Colombian artist Camila Quintero proves to us that the richness and complexity of contemporary artistic production is inspired by various aspects of modernism, and these elements of the contemporary come with an interdisciplinary approach that brings art together with architecture, photography and design.  

Aligned with the trends responsible for the emergence of modernism in Latin America, Quintero continues to carry on investigations of geometric abstraction and uses either fluid automatism than that controlled. Yet she does so by treating in an innovative and unique way the constructivist tradition that brought aesthetic modernity to Latin American countries in the mid-twentieth century, superimposing the postmodern strand on the modernist matrix towards a distorted and deconstructed geometry.

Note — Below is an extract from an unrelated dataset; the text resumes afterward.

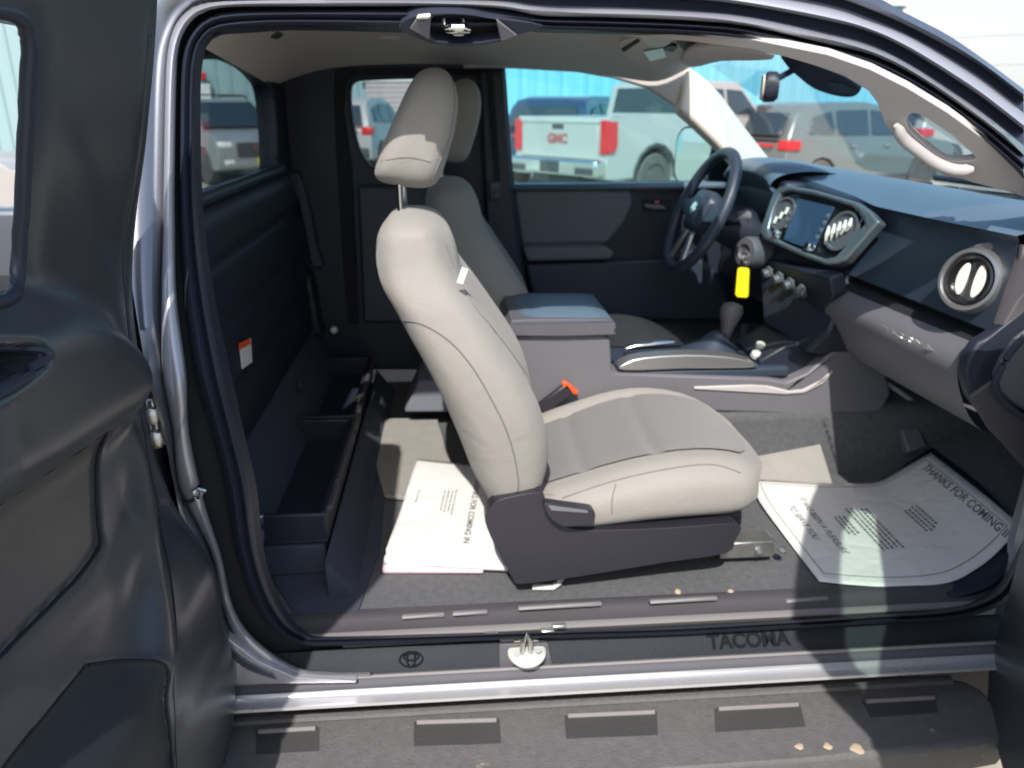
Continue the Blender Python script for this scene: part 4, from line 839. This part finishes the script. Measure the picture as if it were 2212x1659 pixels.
trimline(np.vstack([pocket, pocket[:1]]), .0022, 'void', 'pocket_seam'); trimline(np.vstack([spk, spk[:1]]), .0020, 'void', 'speaker_seam')
trimline(np.vstack([cup, cup[:1]]), .0042, 'rubber', 'pocket_rim', off=.004); trimline(seam_l, .0011, 'void', 'flange_seam', off=0.)
rim3 = [Vector((surf(y, z)-.002, y, z)) for y, z in wpoly if y > -.60]
MB().tube(rim3, .007, 10, up=(1, 0, 0)).build('door_window_seal', 'rubber', RD)
MB().prism([[Vector((xe(1.4)-.02, y, z)) for y, z in wpoly if y > -.72]], (-.004, 0, 0)).build('rear_door_window', 'glass_near', RD, smooth=False)
mb = MB()                                            # dotted ceramic border of the glass
wp_ = [(y, z) for y, z in wpoly if y > -.60]; wq = resample(wp_, 120)
cen = np.array([-.50, 1.38])
for i in range(len(wq)-1):
    t = wq[i+1]-wq[i]; nn_ = np.array([-t[1], t[0]]); nn_ /= np.linalg.norm(nn_)+1e-9
    if np.dot(nn_, cen-wq[i]) < 0: nn_ = -nn_
    for k in range(4):
        q = wq[i]+t*(.5*(k % 2))+nn_*(.0085+k*.0042); mb.disc((xe(1.4)-.0185, q[0], q[1]), (1, 0, 0), .0020-.0003*k, .0004, 6)
mb.build('glass_frit_dots', 'void', RD, smooth=False)
mb = MB()                                            # outer skin and the door's hollow edge
r0 = [Vector((xe(z)-.012, -.028, z)) for z in z_]; r1 = [Vector((xe(z)-.085, -.022, z)) for z in z_]; r2 = [Vector((xe(z)-.10, -.05, z)) for z in z_]
mb.grid([r0, r1, r2]); zlow = [z for z in z_ if z < 1.10]
mb.grid([[Vector((xe(z)-.10, -.05, z)) for z in zlow], [Vector((xe(z)-.10, -.66, z)) for z in zlow], [Vector((xe(z)-.0, -.66, z)) for z in zlow]])
mb.grid([[Vector((xe(z)-.10, -.05, z)) for z in z_ if z > 1.09], [Vector((xe(z)-.10, -.09, z)) for z in z_ if z > 1.09]])
mb.build('rear_door_skin', 'paint', RD)
# free end above the belt: window post and top frame
MB().loft([[Vector((xe(z)-a, y, z)) for a, y in ((.0, -.60), (.0, -.655), (.012, -.665), (.09, -.665), (.10, -.655), (.10, -.60))] for z in np.linspace(.52, 1.72, 26)]).build('rear_door_post', 'doortrim', RD, ang=50)
MB().loft([[Vector((xe(zz)-a, y, zz)) for a, zz in ((.0, 1.64), (.0, 1.72), (.05, 1.735), (.10, 1.72), (.10, 1.64))] for y in np.linspace(-.05, -.655, 12)]).build('rear_door_header', 'doortrim', RD, ang=50)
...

Furthermore, she hybridises this matrix by making reference to visual evolutions and the new possibilities brought to the art world by the digital and media revolution. In fact, she produces vectorial compositions in digital colours. Quintero has a professional background in the world of graphic art and formidably mixes her knowledge in this field with modernist references such as Vassily Kandinsky, the Bauhaus and even artists such as László Moholy-Nagy and Oskar Fischinger. The computer languages that exist today create virtual domains and platforms that break the barriers of the possibilities of creating images, and artists like Quintero experiment with the possibilities that the new era offers them.

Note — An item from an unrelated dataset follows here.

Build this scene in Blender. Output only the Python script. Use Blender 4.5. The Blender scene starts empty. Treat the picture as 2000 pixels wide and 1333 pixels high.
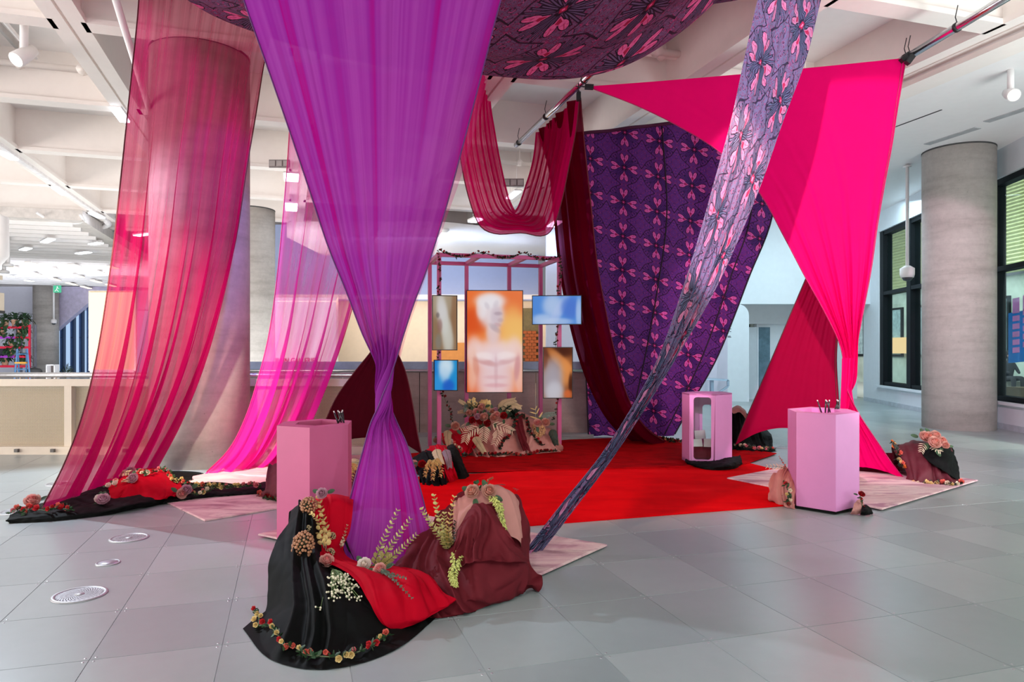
import bpy, bmesh, math, random
import numpy as np
from mathutils import Vector, Matrix, Quaternion, noise
from mathutils.bvhtree import BVHTree
rnd = random.Random(7)
S = bpy.context.scene
COL = S.collection
# ------------------------------------------------------------------ camera
FPX, HCAM, HY = 1390.0, 1.6, 684.0          # focal length in pixels of the 2000 px frame, eye height, horizon row
cam = bpy.data.objects.new('camera', bpy.data.cameras.new('camera'))
COL.objects.link(cam); S.camera = cam
cam.location = (0, 0, HCAM); cam.rotation_euler = (math.pi/2, 0, 0)
cam.data.sensor_width = 36; cam.data.lens = 36*FPX/2000
cam.data.shift_y = (HY-666.5)/2000
cam.data.clip_end = 300
# ------------------------------------------------------------------ view, world, lights
S.view_settings.view_transform = 'Standard'; S.view_settings.look = 'None'
S.view_settings.gamma = 1; S.view_settings.use_curve_mapping = False
S.view_settings.exposure = -0.25
S.cycles.max_bounces = 8; S.cycles.transparent_max_bounces = 24
S.cycles.sample_clamp_indirect = 4; S.cycles.use_adaptive_sampling = False
S.cycles.denoising_prefilter = 'ACCURATE'; S.cycles.denoising_input_passes = 'RGB_ALBEDO_NORMAL'
wd = bpy.data.worlds.new('world'); S.world = wd; wd.use_nodes = True
wd.node_tree.nodes['Background'].inputs[0].default_value = (0.86, 0.91, 1.0, 1)
wd.node_tree.nodes['Background'].inputs[1].default_value = 0.25
def area(name, loc, target, sx, sy, power, col):
    l = bpy.data.lights.new(name, 'AREA'); l.shape = 'RECTANGLE'; l.size = sx; l.size_y = sy
    l.energy = power; l.color = col
    o = bpy.data.objects.new(name, l); COL.objects.link(o); o.location = loc
    o.rotation_euler = (Vector(target)-Vector(loc)).to_track_quat('-Z', 'Y').to_euler()
    return o
def spot(name, loc, target, power, col, deg=40, blend=.3, r=.06):
    l = bpy.data.lights.new(name, 'SPOT'); l.energy = power; l.color = col
    l.spot_size = math.radians(deg); l.spot_blend = blend; l.shadow_soft_size = r
    o = bpy.data.objects.new(name, l); COL.objects.link(o); o.location = loc
    o.rotation_euler = (Vector(target)-Vector(loc)).to_track_quat('-Z', 'Y').to_euler()
    return o
area('front_ceiling_fill', (0, -6, 1.0), (0, 0, 5.6), 24, 4, 1520, (1, .96, .95))  # added fill emitter behind the camera, tilted up to brighten the ceiling
area('left_ceiling_fill', (-17, 3, 1.6), (-6, 7, 5.6), 12, 4, 2050, (1, .93, .89))  # added fill out of frame at the left, aimed up at the coffers
area('right_ceiling_fill', (8.6, 6, 1.0), (7.4, 10, 5.7), 4, 6, 880, (.93, .98, .97))  # added uplight near the floor, lifts the flat ceiling on the right
area('lift_lobby_light', (8, 18.5, 5.5), (8, 19.5, 0), 5, 4, 440, (.68, .90, 1))
area('gallery_light', (-1, 20.5, 4.7), (-1, 24.4, 4.2), 8, .6, 60, (.56, .70, 1))
area('gallery_cove_light', (-3, 23.2, 3.3), (-3, 24.6, 1.5), 12, .4, 75, (1, .66, .34))
area('street_daylight', (12.6, 24, 5.5), (17.4, 25.5, 3.6), 30, 3, 2200, (1, 1, .94))
area('atrium_fill', (-9, 20, .35), (-9, 21, 6), 14, 8, 950, (.94, .95, .95))  # added uplight close to the floor, unseen, brightens the ceiling beyond the balustrade
area('far_hall_fill', (-20, 29, .5), (-26, 43, 2.4), 18, .8, 1900, (.86, .90, 1))  # added low emitter kept out of sight behind the balustrade, fills the far walls
spot('pink_drape_spot', (-.2, .5, 5.5), (4.3, 9.0, 2.6), 4700, (1, .62, .80), 30, .12)
spot('right_pedestal_spot', (6.5, 2.0, 5.4), (3.6, 7.6, .4), 330, (1, .92, .94), 40, .4)
spot('right_column_spot', (9.3, 7.0, 5.4), (9.1, 14.2, .9), 3900, (1, .92, .80), 60, .6)
spot('left_floor_spot', (-7.6, 9.4, 5.6), (-3.2, 5.4, 0), 2300, (.74, .86, 1), 86, .3)
spot('violet_spot', (-2.4, 7.0, 4.5), (-4.0, 9.6, 2.4), 450, (.20, .30, 1), 60, .6)
spot('magenta_spot', (-0.6, 9.6, 4.4), (-2.6, 7.0, .2), 200, (1, .38, .9), 60, .5)
spot('peach_column_spot', (-2.6, 4.6, 4.6), (-4.3, 9.5, .4), 4200, (1, .88, .68), 34, .9)
spot('pile_spot', (-0.8, -0.5, 5.4), (-0.5, 4.8, .3), 400, (1, .90, .90), 26, .6)
spot('green_floor_spot', (3.5, -1.5, 5.4), (1.2, 4.2, 0), 420, (.60, 1, .88), 60, .7)
spot('right_floor_spot', (8.0, 1.0, 5.4), (4.5, 6.0, 0), 380, (.80, 1, .95), 70, .5)
spot('carpet_spot', (2.0, 6.0, 4.3), (1.4, 9.2, 0), 300, (1, .5, .35), 70, .5)

# ------------------------------------------------------------------ pixel helpers: a ray of the photograph, taken to its real depth
def W(px, py, Y):
    return Vector(((px-1000)/FPX*Y, Y, HCAM+(HY-py)/FPX*Y))
def G(px, py, z=0.0):
    return W(px, py, (HCAM-z)*FPX/(py-HY))
# ------------------------------------------------------------------ object helpers
def tag(o, label=None, cat=None, group=None, kind=None):
    if label: o['label'] = label
    if cat: o['category'] = cat
    if group: o['group'] = group
    if kind: o['kind'] = kind
    return o
def empty(name, loc, label=None, cat=None, group=None, kind=None):
    o = bpy.data.objects.new(name, None); COL.objects.link(o); o.location = loc
    o.empty_display_size = .1
    return tag(o, label, cat, group, kind)
def addmat(me, m):
    for x in (m if isinstance(m, (list, tuple)) else [m]): me.materials.append(x)
def mobj(name, verts, faces, m, parent=None, loc=(0, 0, 0), smooth=False, uv=None, midx=None, do_link=True):
    """verts are world coordinates; the object's origin is put at loc (or at its parent)"""
    L = Vector(loc)
    if parent is not None: L = Vector(parent.get('_w', tuple(parent.location)))
    va = np.asarray(verts, float).reshape(-1, 3) - np.array(L)
    me = bpy.data.meshes.new(name)
    me.from_pydata(va.tolist(), [], faces)
    if uv is not None:
        ul = me.uv_layers.new(name='UVMap')
        li = np.empty(len(me.loops), int); me.loops.foreach_get('vertex_index', li)
        ul.data.foreach_set('uv', np.asarray(uv, float)[li].ravel())
    addmat(me, m)
    if midx is not None: me.polygons.foreach_set('material_index', midx)
    if smooth: me.polygons.foreach_set('use_smooth', [True]*len(me.polygons))
    me.update()
    o = bpy.data.objects.new(name, me)
    if do_link: COL.objects.link(o)
    if parent is not None:
        o.parent = parent; o['_w'] = tuple(L)
    else: o.location = L; o['_w'] = tuple(L)
    return o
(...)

Quintero's work has a psychological and sensory appeal tied to the notion of the passing of time and the changing conditions of the spatial dimension. Geometry, light, fragmentation, colour, form, transparency, superimposition, the figurative potential of abstraction and graphic symbolism are all elements with which the artist arouses the viewer's subjective response. Quintero's aim is to communicate through graphic elements and atmospheric hues, and to create 'open images', i.e. that allow people to generate their own opinions or 'visions' of the artwork.